Sunday, 19 October 2014

The Fever Tree by Jennifer McVeigh

The first indication that her father was unwell had come in June.

There is an indication of conflict in this sentence and there is an indication of characters though the slipping in of the month waters this line down. If something else had been added, like they learned about the father when, say something else was happening, the sentence would have been more complex in its conflict. That it's happening in June does not make me care more, and every word of an opening line needs to make me care. That is the only way to get me reading more.

First thing said:


This comes early on page one, as a scene begins to unfold - the moment the father is ill and returning from a trip.

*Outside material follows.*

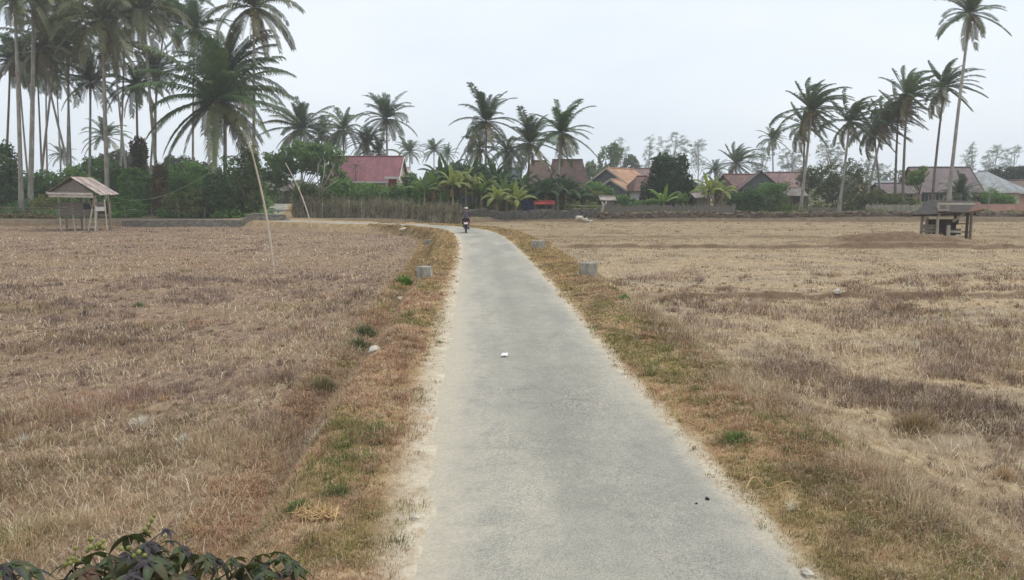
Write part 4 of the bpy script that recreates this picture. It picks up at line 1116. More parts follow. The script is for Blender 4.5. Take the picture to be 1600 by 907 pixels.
undergrowth('dull_undergrowth', 'dull weeds and brush around the houses and fences', [(470, 940, 89, 104, 110, 1.5), (960, 1850, 95, 102, 90, 1.3), (960, 1850, 88, 93, 60, 0.55), (480, 1800, 125, 170, 130, 3.0)], 0.24, GO)
undergrowth('dry_brush', 'dry brownish weeds along the foot of the walls and banks', [(730, 1800, 85.6, 88.5, 120, 0.45), (-200, 90, 78, 84, 44, 0.5)], 0.18, (0.16, 0.135, 0.085))
# ------------------------------------------------------------------ buildings
WOOD = simple('weathered_wood', srgb(150, 140, 126), srgb(96, 88, 78), 4, 0.9, (1, 1, 6), 0.3)
WOODH = simple('weathered_plank', srgb(142, 134, 122), srgb(86, 80, 72), 4, 0.9, (0.5, 4, 9), 0.3)
PALEWOOD = simple('pale_wood', srgb(200, 192, 176), srgb(152, 144, 128), 4, 0.85, (1, 1, 0.3))
DARKWOOD = simple('dark_wood', srgb(86, 74, 64), srgb(52, 46, 42), 4, 0.9, (1, 1, 0.3))
WHITE = simple('white_paint', srgb(226, 224, 218), srgb(190, 186, 178), 2, 0.6)
DARK = simple('dark_opening', srgb(46, 46, 48), srgb(34, 34, 36), 2, 0.6)
GLASS = simple('window_glass', srgb(58, 66, 74), srgb(44, 50, 58), 1, 0.15)
CONC = simple('weathered_concrete', srgb(184, 178, 164), srgb(104, 103, 92), 5, 0.92, (1, 1, 0.5), 0.4)
CREAM = simple('cream_wall', srgb(206, 190, 166), srgb(170, 154, 132), 0.8, 0.85)
GREYW = simple('grey_wall', srgb(112, 114, 118), srgb(84, 86, 90), 0.8, 0.85)
PINKW = simple('pinkish_wall', srgb(196, 152, 136), srgb(164, 124, 110), 0.7, 0.85)
BROWNW = simple('brown_wall', srgb(128, 108, 92), srgb(92, 78, 68), 0.8, 0.9, (1, 1, 5))
BLUEW = simple('blue_grey_zinc_wall', srgb(164, 180, 190), srgb(132, 148, 160), 0.8, 0.5)
STONE = simple('rough_stone', srgb(112, 108, 100), srgb(54, 52, 49), 3.2, 0.95, (1, 1, 1.6), 0.8)
PALESTONE = simple('pale_rock', srgb(212, 204, 188), srgb(160, 152, 138), 5, 0.9, (1, 1, 1), 0.5)
def sheet_mat(name, c1, c2, freq=14.0, axis='X', rust=None):
    """corrugated sheet or tile courses: ribs by bump, blotchy wear"""
    m, t, p = newmat(name)
    n = noise(t, 1.1, 6, 0.7)
    c = ramp(t, n, [(0.36, c2), (0.60, c1)])
    c = mixc(t, 0.6, c, ramp(t, noise(t, 0.9, 5, 0.7, mapping(t, (3.0, 0.5, 0.5))), [(0.36, (0.68, 0.67, 0.66)), (0.6, (1.06,) * 3)]), 'MULTIPLY')
    if rust: c = mixc(t, ramp(t, noise(t, 2.6, 6, 0.75), [(0.5, (0,) * 3), (0.66, (0.8,) * 3)]), c, rust)
    wv = nd(t, 'ShaderNodeTexWave'); wv.bands_direction = axis; wv.inputs['Scale'].default_value = freq
    t.links.new(nd(t, 'ShaderNodeTexCoord').outputs['Object'], wv.inputs[0])
    c = mixc(t, 0.45, c, ramp(t, wv.outputs[0], [(0.0, (0.6,) * 3), (0.5, (1,) * 3)]), 'MULTIPLY')
    t.links.new(c, p.inputs['Base Color']); p.inputs['Roughness'].default_value = 0.65
    p.inputs['Specular IOR Level'].default_value = 0.3
    bump(t, wv.outputs[0], p, 0.6, 0.03)
    return m
R_RED = sheet_mat('red_sheet_roof', srgb(150, 98, 102), srgb(124, 80, 86), 1.6, 'X')
R_BROWN = sheet_mat('brown_tile_roof', srgb(104, 80, 72), srgb(70, 54, 50), 3.2, 'Z')
R_BROWN2 = sheet_mat('dull_brown_roof', srgb(116, 94, 82), srgb(82, 67, 58), 2.5, 'X')
R_ORANGE = sheet_mat('orange_tile_roof', srgb(184, 142, 108), srgb(136, 98, 76), 3.2, 'Z')
R_TILE = sheet_mat('red_brown_tile_roof', srgb(118, 82, 72), srgb(78, 56, 50), 3.2, 'Z')
R_PINK = sheet_mat('faded_pink_roof', srgb(142, 112, 108), srgb(104, 84, 82), 2.5, 'X')
R_MAUVE = sheet_mat('mauve_sheet_roof', srgb(124, 108, 108), srgb(92, 80, 82), 2.2, 'X')
R_ZINC = sheet_mat('zinc_roof', srgb(156, 161, 162), srgb(122, 129, 132), 1.8, 'X')
R_GREY = sheet_mat('grey_rusty_sheet', srgb(182, 172, 164), srgb(132, 122, 116), 3.0, 'X', srgb(134, 92, 74))
R_DARK = sheet_mat('dark_weathered_thatch', srgb(62, 57, 53), srgb(34, 32, 32), 7.0, 'X', srgb(96, 68, 58))

def slab(m, q, th=0.1):
    """thick sheet from four corners (counter-clockwise from above)"""
    q = [Vector(v) for v in q]; nrm = (q[1] - q[0]).cross(q[3] - q[0]).normalized() * th
    return m.add(q + [v - nrm for v in q], [(0, 1, 2, 3), (7, 6, 5, 4), (0, 4, 5, 1), (1, 5, 6, 2), (2, 6, 7, 3), (3, 7, 4, 0)])
def gable(m, w, d, z0, rh, ov, th=0.1, ox=0.3):
    """two roof slopes, ridge along x"""
    k = rh / (d / 2); zl = z0 - ov * k; y = d / 2 + ov; x = w / 2 + ox
    slab(m, [(-x, -y, zl), (x, -y, zl), (x, 0, z0 + rh), (-x, 0, z0 + rh)], th)
    slab(m, [(x, y, zl), (-x, y, zl), (-x, 0.003, z0 + rh), (x, 0.003, z0 + rh)], th)
def hip(m, w, d, z0, rh, ov, ridge=0.0, th=0.1):
    x, y = w / 2 + ov, d / 2 + ov; zt = z0 + rh; r_ = ridge / 2
    for q in ([(-x, -y, z0), (x, -y, z0), (r_, 0, zt), (-r_, 0, zt)], [(x, y, z0), (-x, y, z0), (-r_, 0, zt), (r_, 0, zt)],
              [(x, -y, z0), (x, y, z0), (r_ + 0.002, 0, zt), (r_, 0, zt)], [(-x, y, z0), (-x, -y, z0), (-r_ - 0.002, 0, zt), (-r_, 0, zt)]):
        if ridge == 0: q = q[:2] + [q[2], (q[2][0] + 1e-3, 0, zt)]
        slab(m, q, th)
def walls(m, w, d, h, rh=0.0, t=0.12, z0=-0.3):
    """box shell walls with gables over the x ends"""
    if rh:
        for sx in (-1, 1):
            x0, x1 = sx * w / 2, sx * (w / 2 - t)
            P = [(-d / 2, z0), (d / 2, z0), (d / 2, h), (0, h + rh), (-d / 2, h)]
            vs = [(x0, y, z) for y, z in P] + [(x1, y, z) for y, z in P]
            fs = [tuple(range(5)), tuple(range(9, 4, -1))] + [(i, (i + 1) % 5, 5 + (i + 1) % 5, 5 + i) for i in range(5)]
            m.add(vs, fs)
    else:
        for sx in (-1, 1): m.box((sx * (w / 2 - t / 2), 0, (h + z0) / 2), (t, d, h - z0))
    for sy in (-1, 1): m.box((0, sy * (d / 2 - t / 2), (h + z0) / 2), (w - 2 * t - 0.004, t, h - z0))
def window(root, x, z, ww, wh, y, frame=WHITE, face='y'):
    f = MB(); g = MB(); e = 0.07
    def bx(b, cx, cz, dx, dz, dy, off):
        if face == 'y': b.box((cx, y - off, cz), (dx, dy, dz))
        else: b.box((y + (off if y > 0 else -off), cx, cz), (dy, dx, dz))
    bx(f, x - ww / 2, z, e, wh, 0.1, 0.03); bx(f, x + ww / 2, z, e, wh, 0.1, 0.03); bx(f, x, z, e * 0.7, wh - e, 0.08, 0.03)
    bx(f, x, z + wh / 2, ww - e - .004, e, 0.1, 0.03); bx(f, x, z - wh / 2, ww + 0.2, e, 0.16, 0.05)
    o = f.build('window', frame, root)
    bx(g, x, z, ww - e, wh - e, 0.03, 0.005)
    g.build('pane', GLASS, o)
def door(root, x, wd, h, y, mat=DARKWOOD):
    o = MB().box((x, y - 0.03, h / 2), (wd, 0.06, h)).box((x, y - 0.065, h * 0.72), (wd * 0.7, 0.02, h * 0.3)).box((x, y - 0.065, h * 0.28), (wd * 0.7, 0.02, h * 0.35)).build('door', mat, root)
    MB().lathe([(0.01, -0.02), (0.035, -0.01), (0.035, 0.02), (0.01, 0.03)], (x + wd * 0.38, y - 0.085, h * 0.47), 8, 'Y').build('handle', GREYW, o)
HG = None
def house(label, cx, Y, wpix, dpt, ridge_py, eave_py, rot, wmat, rmat, ov=0.7, style='gable', windows=(), doors=(), fascia=None, ridge=0.0, name='house', cat='house'):
    b = on(cx, Y); root = thing(name, label, cat, b, rot)
    wd = wpx(wpix, Y); ze = at(cx, eave_py, Y - dpt / 2).z - b.z; zr = at(cx, ridge_py, Y).z - b.z
    ww, dd = (wd - 2 * 0.4), dpt - 2 * ov
    rm_ = MB()
    if style == 'gable':
        rh_full = zr - ze; k = rh_full / (dd / 2 + ov); wall_h = ze + ov * k
        m = MB(); walls(m, ww, dd, wall_h - 0.12, zr - wall_h - 0.02); m.build('wall', wmat, root)
        gable(rm_, ww, dd, wall_h, zr - wall_h, ov, 0.1, 0.4)
    else:
        wall_h = ze
        m = MB(); walls(m, ww, dd, wall_h - 0.02); m.build('wall', wmat, root)
        hip(rm_, ww, dd, ze, zr - ze, ov, ridge)
    ro = rm_.build('roof', rmat, root)
    if style == 'gable' or ridge: MB().tube([(-(ww / 2 + 0.4 if style == 'gable' else ridge / 2), 0, zr + 0.03), (0, 0, zr + 0.04), ((ww / 2 + 0.4 if style == 'gable' else ridge / 2), 0, zr + 0.03)], 0.11, 7).build('ridge_cap', rmat, ro)
    if fascia:
        f = MB()
        if style == 'gable':
            k = (zr - ze) / (dd / 2 + ov); y = dd / 2 + ov
            for sx in (-1, 1):
                for sy in (-1, 1): f.bar((sx * (ww / 2 + 0.43), sy * y, ze - 0.1), (sx * (ww / 2 + 0.43), 0, zr - 0.06), 0.05, 0.26)
            for sy in (-1, 1): f.bar((-(ww / 2 + .4), sy * (y + .03), ze - 0.1), ((ww / 2 + .4), sy * (y + .03), ze - 0.1), 0.05, 0.22)
        else:
            for sy in (-1, 1): f.bar((-(ww / 2 + ov), sy * (dd / 2 + ov + .03), ze - 0.12), ((ww / 2 + ov), sy * (dd / 2 + ov + .03), ze - 0.12), 0.05, 0.2)
        f.build('fascia', fascia, root)
    for wn in windows: window(root, wn[0] * ww / 2, wn[1], wn[2], wn[3], -dd / 2)
    for dn in doors: door(root, dn * ww / 2, 0.9, 2.0, -dd / 2)
    return root, ww, dd, wall_h
Hr = house('long house with broad faded red sheet roof and white fascia behind the brush fence', 577, 116, 112, 9.0, 245, 284, R(-3), CREAM, R_RED, 0.8, windows=((-0.1, 2.3, 1.3, 1.2), (0.3, 2.3, 1.3, 1.2)), doors=(-0.45,), fascia=WHITE)[0]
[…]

The balance between narrative, dialogue, description and back story is well executed and well proportioned, which means that the opening pace of the novel is quick enough to pull the reader in as it moves towards the hook which is buried somewhere later. It does start to slow down by the time we get to chapter 2, primarily with back story. Chapter 2 begins thus:

When Frances's parents first married, her father had lived as close to respectability as he was able.

The focus of this opening is on establishing the mood and back story. This is fine, but it will not hook as effectively as, say, an opening showcasing a giant tomato staggering down the street, gobbling up first borns.

I do like the title and I think it adds to increasing the interest in picking this up, though perhaps not with sticking with it.